There are two main stories in the past week: Global Property Guide stating that the average rental yield on Turkish property is 5.48 per cent, which is much higher than the yields on offer in France (3.85%), Spain (3.81%) and Portugal (3.63%) and reports on the massive numbers of British people owning property in Turkey.
According to the Turkish Land Registry's latest figures, 32,000 Britons own Turkish property covering 6 million square meters. This is twice the area of property owned by Germans (3.5 million square meters), which is significant because Germany is Turkey's largest tourism market. The report received coverage in the Telegraph.
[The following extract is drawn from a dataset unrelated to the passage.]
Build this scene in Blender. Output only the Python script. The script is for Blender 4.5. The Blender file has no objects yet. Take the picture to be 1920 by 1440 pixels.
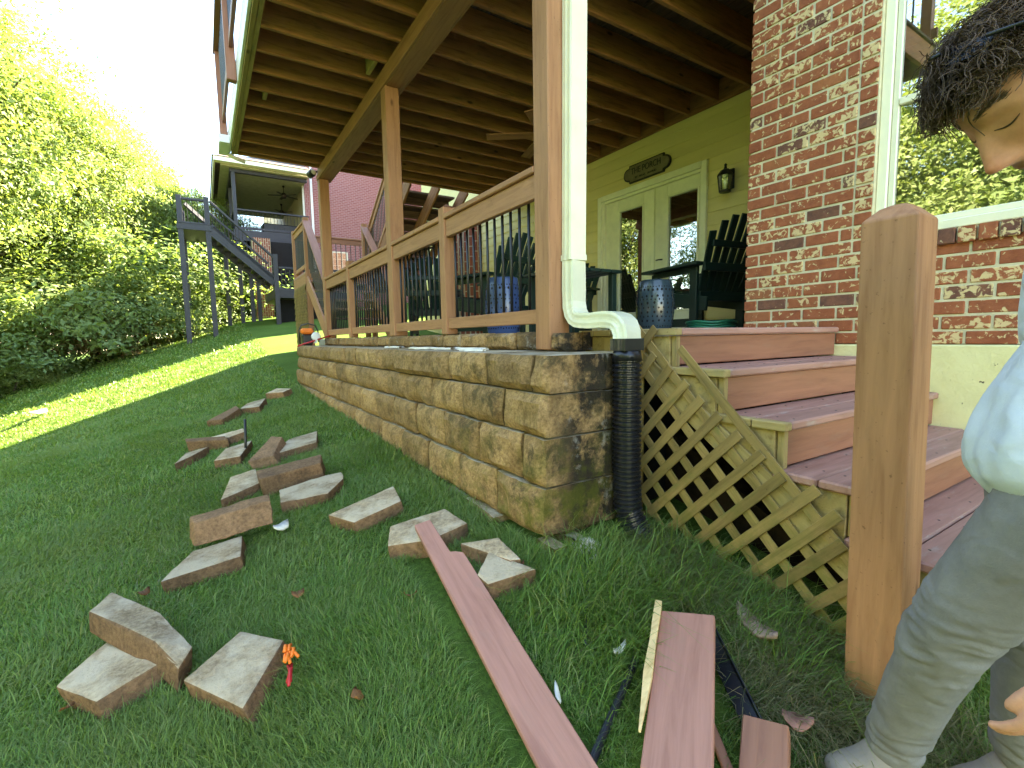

These reports follow several other features on the draws of Turkish property to appear in the national press, including one article calling the Turkish resort town Belek the next Algarve. If this had been a few years ago it would have been insignificant, but now, when the press is being extra cautious in its praise, this is all a big testament to the potential of Turkey.
Speaking of potential, nearly all the articles you read about Turkey, especially in the industry press, talk about the investment potential of Turkish property. However, this potential is being missed out on at the moment, because the majority of buyers are lifestyle buyers, with investment being a secondary consideration on their minds.
Sure, the majority of these people are still benefiting from the investment potential, because they are renting out their property when they or their family and friends are not using it. But the keywords there are "when ... are not using it", meaning they are not realising the maximum potential return from investment in Turkish property.